Muzik's game-changing lineup includes their marquee product: the smart, on-ear wireless headphone that combines high-fidelity audio in a simple, elegant sleek design with groundbreaking capacitive touch controls. They are the first headphones in the world that allow users to natively share what they are listening to on Facebook and Twitter or instantly send a song anywhere in the world.
"While the music industry has seen its challenges, technological advances have also created a world of opportunity, which Muzik is seizing to create an entirely new category," said Jason Hardi, founder, president and CEO, Muzik. "Headphones will never again just be for listening to music or talking on the phone – our headphones will improve the way we socially discover, share, listen and experience music.
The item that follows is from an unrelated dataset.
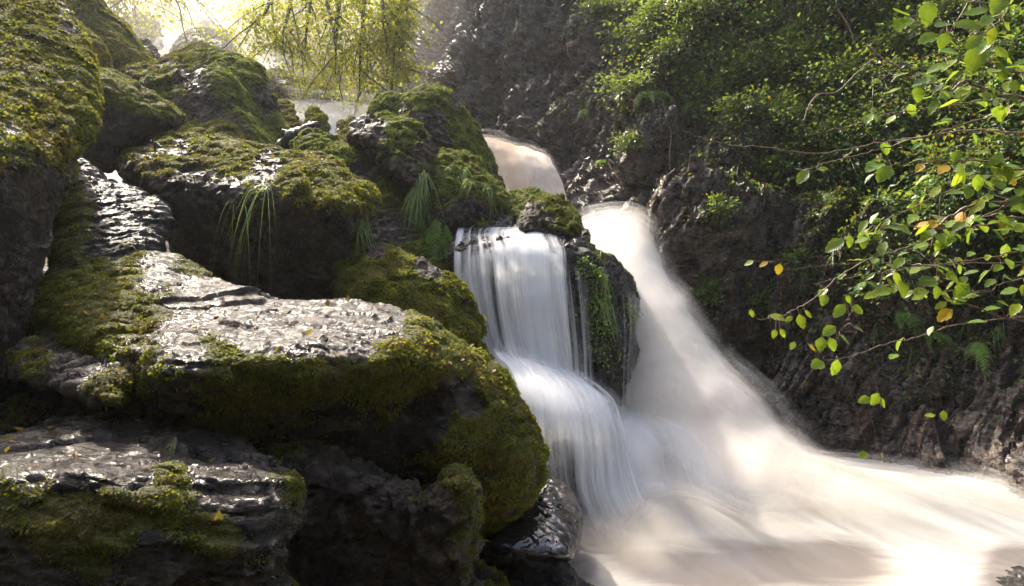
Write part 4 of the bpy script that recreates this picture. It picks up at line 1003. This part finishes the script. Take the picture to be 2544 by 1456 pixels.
for h_, lb_ in (('B9', 'few dead leaves lying on the long foreground boulder'), ('B12', 'few dead leaves lying on the broad foreground boulder'), ('B7', 'few dead leaves on top of the overhanging boulder')):
    scatter_leaves(h_, 'leaf_litter', lb_, 70, .03, lambda x, y, n, c: sstep(.3, .7, n[:, 2]) * (n[:, 1] < .6), M_LITTER, 61 + len(lb_), cat='dead leaves', hang=0, off=.012)
scatter_leaves('hillside90', 'undergrowth', 'hazy shrubs covering the far bank', 26000, .10, lambda x, y, n, c: sstep(-.2, .4, c + .2), M_TREELEAF, 53, off=.4)
scatter_leaves('hillside190', 'undergrowth', 'golden backlit shrubs on the bank at the top left', 14000, .13, lambda x, y, n, c: sstep(-.2, .4, c + .2) * (y > -60), M_TREELEAF, 54, off=.8)

# ferns
def frond_geo(geo, base, d, side, L, droop, tint, pin=18, wid=.22):
    m = pin + 2; t = np.linspace(0, 1, m)
    d = np.array(d, float); d /= np.linalg.norm(d); side = np.array(side, float); side -= d * (side @ d); side /= np.linalg.norm(side)
    pts = np.array(base) + d * L * t[:, None] + np.array([0, 0, -1]) * droop * L * (t ** 2)[:, None]
    v, f = tube(pts, np.linspace(L * .007, L * .002, m), 3); geo.add(v, f, tint)
    tg = np.gradient(pts, axis=0); tg /= np.linalg.norm(tg, axis=1, keepdims=True)
    w = wid * .8 * L * np.sin(np.pi * np.clip(t * .92 + .10, 0, 1)) ** .8
    for s in (-1, 1):
        pos = pts[1:-1]; n = len(pos); dd = side * s + tg[1:-1] * .45 + rng.normal(size=(n, 3)) * .12 + np.array([0, 0, -.15])
        nr = np.cross(side, tg[1:-1]); nr = np.where(nr[:, 2:3] < 0, -nr, nr) + rng.normal(size=(n, 3)) * .2
        leaves(geo, pos, dd, nr, w[1:-1] * rng.uniform(.75, 1.1, n), .11, np.clip(tint + .15 * rng.normal(size=n), 0, 1))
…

In addition to music exploration, I look forward to working with the developer community to create amazing applications leveraging smart headphones."
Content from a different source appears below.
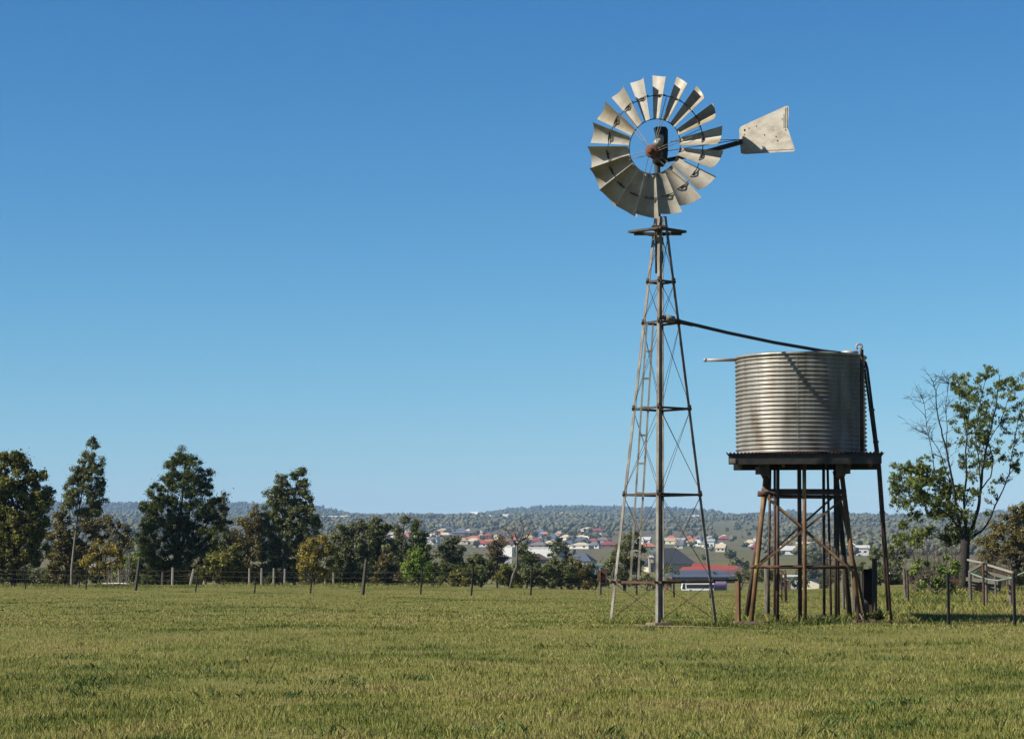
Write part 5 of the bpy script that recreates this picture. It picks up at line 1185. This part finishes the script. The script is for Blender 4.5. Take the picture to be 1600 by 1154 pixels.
# ------------------------------------------------------------------ town trees (individuals) and far woods (mass)
def crown_mesh(n, seed, hgt=9.0, wd=7.0, q=700):
    r2 = np.random.default_rng(seed); c = r2.normal(size=(n, 3)); c /= np.linalg.norm(c, axis=1)[:, None]
    c = c * (r2.random(n) ** .5)[:, None] * np.array([wd * .38, wd * .38, hgt * .30]) + np.array([0, 0, hgt * .58])
    k = r2.integers(0, n, q); p = c[k] + r2.normal(size=(q, 3)) * .75
    a = r2.normal(size=(q, 3)); a /= np.linalg.norm(a, axis=1)[:, None]; b = np.cross(a, r2.normal(size=(q, 3))); b /= np.linalg.norm(b, axis=1)[:, None]
    s = (.55 + .6 * r2.random(q))[:, None]
    return np.stack([p - a * s * .75, p + b * s * .5, p + a * s * .75, p - b * s * .5], 1).reshape(-1, 3)
PROTO = []
for i, (mt, hg, wd) in enumerate(((L_EUC, 9, 7.5), (L_GREY, 8, 8), (L_DARK, 10, 6), (L_BROWN, 7, 7))):
    def mk(loc, label, i=i, mt=mt, hg=hg, wd=wd):
        t = thing('town_tree', loc, label, 'tree', 'trees among the distant houses'); v = crown_mesh(22, 40 + i, hg, wd) + np.array(loc)
        fast_mesh('crown', v, len(v) // 4, mt, t); l = Vector(loc)
        MB().tube([l - Vector((0, 0, .5)), l + Vector((.2, 0, hg * .3)), l + Vector((0, 0, hg * .7))], [.28, .22, .08], 6).build('trunk', BARK, t, fix=False); return t
    PROTO.append(mk)
made = [None] * 4; LB = ['olive green tree standing among the far houses of the town', 'grey green tree standing among the far houses of the town', 'dark upright tree standing among the far houses of the town', 'brownish tree standing among the far houses of the town']
spots = []
for i in range(190):
    px = random.choice([random.uniform(560, 960), random.uniform(640, 960), random.uniform(1000, 1420)])
    row = random.triangular(818, 862, 838); spots.append((px, D_of_row(row)))
spots += [(1141, 1270), (1154, 860), (1100, 1300)]
for px, D in spots:
    i = random.randint(0, 3); loc = G(px, D); s = random.uniform(.4, 1.0)
    if made[i] is None: made[i] = PROTO[i](loc, LB[i])
    else: copy_tree(made[i], loc, None, s, random.uniform(0, 6))

def far_woods():
    import itertools
    ph = (1 + 5 ** .5) / 2
    iv = np.array([(-1, ph, 0), (1, ph, 0), (-1, -ph, 0), (1, -ph, 0), (0, -1, ph), (0, 1, ph), (0, -1, -ph), (0, 1, -ph), (ph, 0, -1), (ph, 0, 1), (-ph, 0, -1), (-ph, 0, 1)]); iv /= np.linalg.norm(iv[0])
    it = np.array([(0, 11, 5), (0, 5, 1), (0, 1, 7), (0, 7, 10), (0, 10, 11), (1, 5, 9), (5, 11, 4), (11, 10, 2), (10, 7, 6), (7, 1, 8), (3, 9, 4), (3, 4, 2), (3, 2, 6), (3, 6, 8), (3, 8, 9), (4, 9, 5), (2, 4, 11), (6, 2, 10), (8, 6, 7), (9, 8, 1)])
    px = []; yy = []
    n = 90000; a = rng.uniform(-350, 2000, n); d = 1500 * (8600 / 1500) ** (rng.random(n) ** .8)
    x = (a - CX) / F * math.cos(PITCH) * d
    row = HY - (H(x, d) - EYE) * F / d
    pat = vnoise(x, d, 1 / 60., 3) * .5 + vnoise(x, d, 1 / 170., 5) * .5
    den = np.where(pat > .5, .55, .05)
    den = np.where(d > 5200, .97, den); den = np.where((d > 3050) & (d <= 5200) & (a < 990), np.where(pat > .45, .75, .07), den)
    den = np.where((a > 990) & (a < 1190) & (d > 2300) & (d < 4600), np.where(pat > .62, .4, .015), den)
    den = np.where((a > 1190) & (d > 1700) & (d < 5200), np.where(pat > .42, .55, .06), den)
    den = np.where((a > 1330) & (a < 1420) & (d > 2600) & (d < 3600), .03, den)
    den = np.where((a > 560) & (a < 1190) & (d < 3050), .006, den)
    den = np.where((a < 560) & (d < 4000), np.where(pat > .55, .4, .05), den)
    den = np.where((d > 8300), .5, den)
    k = rng.random(n) < den; x, d = x[k], d[k]; z = H(x, d); m = len(x)
    s = (1.8 + 3.6 * rng.random(m) ** 2) * np.clip(.75 + (d - 1500) / 8000, .7, 1.4)
    V_, T_ = [], []; base = 0
    for j in range(3):
        off = rng.normal(size=(m, 3)) * s[:, None] * np.array([.45, .45, .22]); off[:, 2] += s * 1.0
        sc = s[:, None] * (0.55 + .35 * rng.random((m, 3)))
        v = iv[None] * sc[:, None, :] * (0.75 + .5 * rng.random((m, 12, 1))) + (np.stack([x, d, z], -1) + off)[:, None, :]
        V_.append(v.reshape(-1, 3)); T_.append((it[None] + (np.arange(m) * 12 + base)[:, None, None]).reshape(-1, 3)); base += m * 12
    V_ = np.concatenate(V_); T_ = np.concatenate(T_); far = np.tile(d > 5200, 3)
    for nm, sel, mt, lab in (('far_woods', far, L_FAR, 'dark eucalypt woods covering the farthest blue ridge'), ('scrub_woods', ~far, L_MID, 'olive brown scrub and trees scattered over the slopes above the town')):
        tag(idx_mesh(nm, V_.reshape(-1, 12, 3)[sel].reshape(-1, 3), (it[None] + (np.arange(sel.sum()) * 12)[:, None, None]).reshape(-1, 3), mt), lab, 'woodland', kind='stuff')
far_woods()

# undergrowth filling the row below the trees
for px in list(range(-50, 760, 15)) + list(range(1330, 1640, 34)):
    x_ = px + random.uniform(-7, 7); yt = random.uniform(884, 896)
    tree('undergrowth_bush', 'dark low bush in the shade beneath the tree row', 'bush', random.uniform(182, 200), x_, [(x_ - 8, yt + 9, 14, 11), (x_ + 8, yt + 5, 13, 13), (x_, yt + 14, 18, 10)], random.choice([L_DARK, L_GREY, L_EUC, L_OLIVE, L_EUC]), dens=.6, tr=1.5, group='bushes under the tree row', limbs=False)
# ------------------------------------------------------------------ haze
def haze():
    m = bpy.data.materials.new('haze_air'); m.use_nodes = True; n = m.node_tree; n.nodes.clear()
    out = n.nodes.new('ShaderNodeOutputMaterial'); v = n.nodes.new('ShaderNodeVolumePrincipled')
    v.inputs['Color'].default_value = (0.42, 0.66, 1.0, 1); v.inputs['Density'].default_value = 5.2e-5; v.inputs['Anisotropy'].default_value = 0.0
    n.links.new(v.outputs[0], out.inputs['Volume'])
    bx = MB().box((0, 7000, 112), (30000, 15200, 246)).build('haze', m); bx['kind'] = 'stuff'
    bx['label'] = 'thin blue air between the paddock and the far hills'
USE_HAZE = True
if USE_HAZE: haze()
"After my last headphone project, I saw a lag in advancement and innovation within the headphone space, so I began to design a headphone that would bring forth real connectivity and feature controls to the consumer. As I was bringing Muzik to life, I knew I needed someone who understood my vision, had a sharp business acumen and keen understanding of the industry," added Hardi. "John Cawleywas a natural first choice given his distinguished track record of running multi-million dollar operations in entrepreneurial environments and a decade of experience in the music industry."
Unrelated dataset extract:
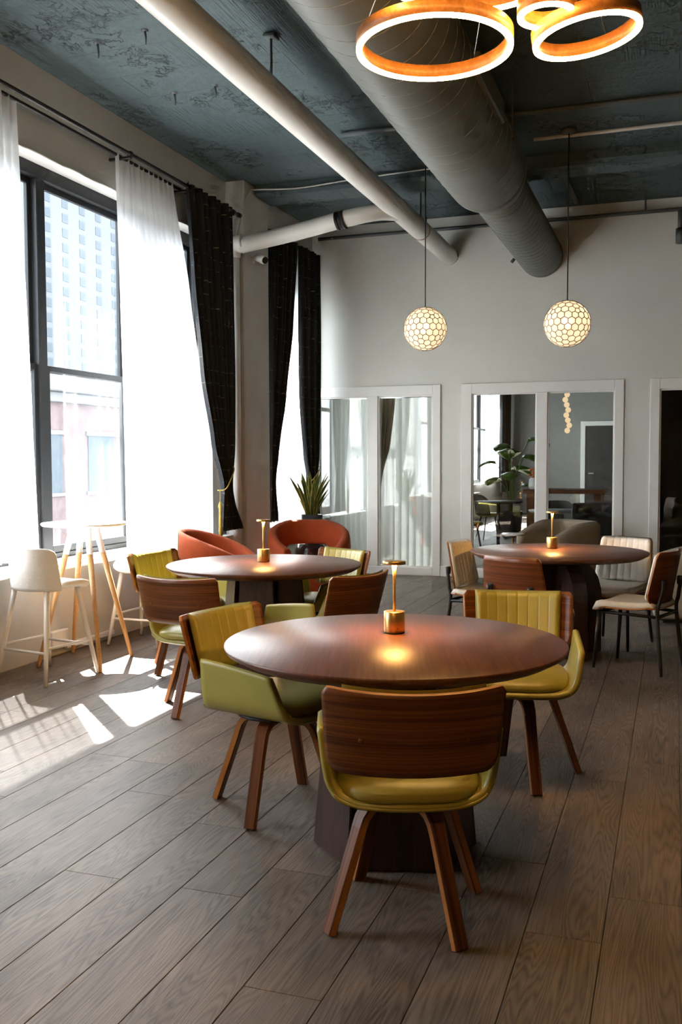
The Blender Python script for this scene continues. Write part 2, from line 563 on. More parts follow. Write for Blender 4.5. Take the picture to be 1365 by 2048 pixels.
    def mesh(self, name, mats):
        me = bpy.data.meshes.new(name)
        me.from_pydata(self.v, [], self.f)
        for mname in mats:
            me.materials.append(MAT[mname])
        me.polygons.foreach_set('material_index', self.mi)
        me.polygons.foreach_set('use_smooth', self.sm)
        if self.uv:
            ul = me.uv_layers.new(name='UVMap')
            for lp in me.loops:
                ul.data[lp.index].uv = self.uv.get(lp.vertex_index, (0, 0))
        bm = bmesh.new()
        bm.from_mesh(me)
        bmesh.ops.remove_doubles(bm, verts=bm.verts, dist=1e-6)
        if not self.uv:
            bmesh.ops.recalc_face_normals(bm, faces=bm.faces)
        bm.to_mesh(me)
        bm.free()
        me.update()
        return me


CACHE = {}


def tag(o, label=None, cat=None, group=None, kind=None):
    for k, v in (('label', label), ('category', cat), ('group', group), ('kind', kind)):
        if v:
            o[k] = v
    return o


def link(name, me, parent=None, loc=None, rotz=None):
    o = bpy.data.objects.new(name, me)
    col.objects.link(o)
    if parent:
        o.parent = parent
    if loc is not None:
        o.location = loc
    if rotz is not None:
        o.rotation_euler = (0, 0, rotz)
    return o


def part(name, mats, parent, build, key=None, loc=None, rotz=None):
    """one mesh object; build(MB) fills it; key shares the mesh between alike parts"""
    if isinstance(mats, str):
        mats = [mats]
    if key and key in CACHE:
        me = CACHE[key]
    else:
        mb = MB()
        build(mb)
        me = mb.mesh(name, mats)
        if key:
            CACHE[key] = me
    return link(name, me, parent, loc, rotz)


def thing(name, label, cat, loc=(0, 0, 0), rotz=0.0, group=None):
    o = link(name, None, None, loc, rotz)
    return tag(o, label, cat, group)


def struct(name, label, mats, build, cat=None):
    o = part(name, mats, None, build)
    return tag(o, label, cat, None, 'structure')


# ------------------------------------------------------------------ the room shell
WX = -4.35           # window wall, inner face
WX2 = -4.42          # window wall beyond the column
YB = 11.65           # back wall, inner face
ZC = 4.27            # ceiling in the front bays
ZC2 = 4.40           # ceiling behind the beam
XR, YF = 6.0, -5.5   # right and front ends of the room, out of frame
YE = 26.2            # far wall of the room behind the glass

PW = 0.23
PX0 = -0.184


def build_floor():
    fl = struct('floor', 'grey-brown oak plank floor running towards the back wall', 'asphalt',
                lambda b: b.box(WX2 - 0.5, XR + 0.2, YF - 0.2, YE + 0.2, -0.25, -0.012), 'floor')
    rnd = random.Random(3)
    gap = 0.0022
    rest = MB()
    k0 = math.floor((WX2 - PX0) / PW)
    for k in range(k0, int((XR - PX0) / PW) + 1):
        x0, x1 = PX0 + k * PW, PX0 + (k + 1) * PW
        x0 = max(x0, WX2)
        x1 = min(x1, XR)
        if x1 - x0 < 0.02:
            continue
        y = YF + rnd.uniform(-1.5, 0)
        while y < YE:
            ya, yb = max(y, YF), min(y + 1.52, YE)
            y += 1.52
            if yb - ya < 0.05:
                continue
            if x0 > -4.45 and x1 < 0.75 and yb > 1.3 and ya < YB:
                w, l = x1 - x0 - gap, yb - ya - gap
                key = 'plank%.3f_%.3f' % (w, l)
                part('plank', 'oak_floor', fl, lambda b: b.box(-w / 2, w / 2, -l / 2, l / 2, -0.012, 0, 0.0012), key,
                     ((x0 + x1) / 2, (ya + yb) / 2, 0))
            else:
                rest.box(x0 + gap / 2, x1 - gap / 2, ya + gap / 2, yb - gap / 2, -0.012, 0)
    o = link('floor_boards', rest.mesh('floor_boards', ['oak_floor']), fl)
    o['kind'] = 'stuff'


build_floor()

struct('ceiling', 'rough teal painted concrete ceiling with chips and board marks', 'teal_concrete',
       lambda b: (b.box(WX - 0.4, XR + 0.2, YF - 0.2, 9.5, ZC, ZC + 0.4), b.box(WX - 0.4, XR + 0.2, 9.5, YB + 0.1, ZC2, ZC2 + 0.3)), 'ceiling')
struct('ceiling_beam', 'teal concrete beam across the ceiling at the white column', 'teal_concrete',
       lambda b: b.box(-4.14, XR, 9.2, 9.62, ZC - 0.11, ZC2 + 0.05, 0.03), 'beam')

# window openings in the left wall: (y0, y1, z0, z1)
OP1 = (4.90, 8.63, 0.70, 3.65)
OP0 = (1.55, 3.13, 0.70, 3.65)
OP2 = (9.86, 11.45, 0.70, 3.65)
OP9 = (20.2, 25.6, 0.86, 3.6)
OP8 = (12.9, 15.6, 0.70, 3.6)  # added opening that brightens the curtains of the first partition
WO = WX - 0.42        # outer face


def wall_left(b):
    ys = [YF, OP0[0], OP0[1], OP1[0], OP1[1], 9.05]
    for i in range(0, len(ys), 2):
        b.box(WO, WX, ys[i], ys[i + 1], 0, ZC)
    for o in (OP0, OP1):
        b.box(WO, WX, o[0], o[1], 0, o[2])
        b.box(WO, WX, o[0], o[1], o[3], ZC)


struct('wall_left', 'white plaster window wall with deep window openings', 'wall_white', wall_left, 'wall')


def wall_left2(b):
    b.box(WO, WX2, 9.05, OP2[0], 0, ZC2)
    b.box(WO, WX2, OP2[1], YB + 0.16, 0, ZC2)
    b.box(WO, WX2, OP2[0], OP2[1], 0, OP2[2])
    b.box(WO, WX2, OP2[0], OP2[1], OP2[3], ZC2)


struct('wall_left_far', 'white window wall beyond the column', 'wall_white', wall_left2, 'wall')
struct('column', 'white square column standing out from the window wall', 'wall_white',
       lambda b: b.box(WX2, -4.145, 8.98, 9.60, 0, ZC2, 0.012), 'column')

# back wall with the glazed openings
FR = [(-4.42, -2.735, [(-4.355, -3.68), (-3.545, -2.835)]),
      (-2.475, -0.56, [(-2.345, -1.565), (-1.435, -0.665)]),
      (-0.27, 1.70, [(-0.165, 0.60), (0.73, 1.58)])]
ZF, ZG0, ZG1 = 2.375, 0.10, 2.25


def wall_back(b):
    x = WX2 - 0.3
    for (a, c, _) in FR:
        if a - x > 0.01:
            b.box(x, a + 0.02, YB, YB + 0.16, 0, ZC2)
        b.box(a + 0.02, c - 0.02, YB, YB + 0.16, ZF - 0.02, ZC2)
        x = c - 0.02
    b.box(x, XR, YB, YB + 0.16, 0, ZC2)


struct('wall_back', 'pale grey painted back wall above the glazed partitions', 'wall_paint', wall_back, 'wall')
struct('wall_right', 'pale side wall out of the frame to the right', 'wall_taupe', lambda b: b.box(XR, XR + 0.2, YF, YE, 0, ZC2), 'wall')
struct('wall_front', 'pale wall behind the viewer', 'wall_taupe', lambda b: b.box(WO, XR, YF - 0.2, YF, 0, ZC2), 'wall')


def partition(idx, a, c, panes, label):
    y0, y1 = YB - 0.018, YB + 0.14

    def fr(b):
        b.box(a, panes[0][0], y0, y1, 0, ZF, 0.004)
        b.box(panes[-1][1], c, y0, y1, 0, ZF, 0.004)
        b.box(panes[0][0], panes[-1][1], y0, y1, ZG1, ZF, 0.004)
        b.box(panes[0][0], panes[-1][1], y0, y1, 0, ZG0, 0.004)
    root = struct('window_%d' % idx, label, 'white_trim', fr, 'partition')
    for i in range(len(panes) - 1):
        part('mullion', 'white_trim', root, lambda b: b.box(panes[i][1], panes[i + 1][0], y0 + 0.004, y1, ZG0, ZG1, 0.004))
    for p in panes:
        def bead(b):
            w = 0.016
            for q in ((p[0], p[0] + w, ZG0, ZG1), (p[1] - w, p[1], ZG0, ZG1), (p[0], p[1], ZG1 - w, ZG1), (p[0], p[1], ZG0, ZG0 + w)):
                b.box(q[0], q[1], y0 + 0.022, y0 + 0.05, q[2], q[3])
        part('glazing_bead', 'white_trim', root, bead)
        part('pane', 'partition_glass', root, lambda b: b.box(p[0], p[1], y0 + 0.06, y0 + 0.068, ZG0, ZG1))
    return root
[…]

John Cawley, Muzik's Chief Strategy Officer and Vice Chairman, comes to Muzik after a successful stint as the COO for Music World Entertainment, best known as the management company for Beyonce and Destiny's Child.
"We are not another headphone company in the audio space," said Cawley. "We are a wearable technology company making smart headphones and accessories. Jason's vision is genius and we were singularly focused on joining the ranks of the world's most innovative companies -- Apple, Google, Microsoft, Nike and Samsung -- in one of today's hottest sectors, wearable technology and connected devices."
"We are very clear in our mission," continued Cawley. "We will focus on product development and patent portfolio building as we continue to build state-of-the-art products with a compelling user experience."
Together, Hardi and Cawley have built Muzik over the last year, created a robust hardware and software product lineup and recruited a powerhouse team that includes industry leaders, connected investors and forward thinking strategic partners who are driven to provide consumers an enhanced, interactive music listening experience.
Muzik headphones and other related products will be publicly available in the fourth quarter of 2013. Presales for Muzik products will be announced shortly.
Senior Member
Posts: 1066
Joined: 2011-12-04
Digital dementia, anyone?
Senior Member
Posts: 1822
Joined: 2005-08-12
While I really like some "social features" of current music services, I'd pass on these. Product separation and isolation are important if you care.
For example, I use Spotify - it's really great that you can check what your friends are listening to, give and receive recommendations, get radio suggestions, follow regular people and artists. However, I wouldn't want that in my headphones nor built in a playback device.
If one day I decide I don't like Spotify, I'll install another service on my phone - it's as easy as that. And if I decide I want another phone (music source device), I'll buy another one without changing the service nor headphones. And headphones? Recently I got Westone UM-3X and I love them, they're unbelievable. I can't imagine replacing them just to change the sound provider. That would be just stupid.
However for people who do not really care and would like to be provided with 1-button cruise control, that might be and interesting device.
Senior Member
Posts: 341
Joined: 2012-12-31
People are really becoming lonely and dumb it seems. What's this whole thing about (virtually)sharing and connecting? Do all these guys who have 100s of friends online think that others actually give a $h.t? Think the world needs something bad to happen for people to understand what really is important and who their friends are. Pity it will probably have to be the WW3..
Senior Member
Posts: 4198
Joined: 2004-09-28
Nah I will pass on these. I can't see the majority using this. I can see some facebook and twitter fanatics using this. To me this is a lazy form of people not using a keyboard and mouse to share information such as music. Also this would remind me of using Yahoo voice chat a few years back talking about sports and the like and some moron would use the voice chat function to spam some stupid crappy song. I do not care what music anyone is listening to.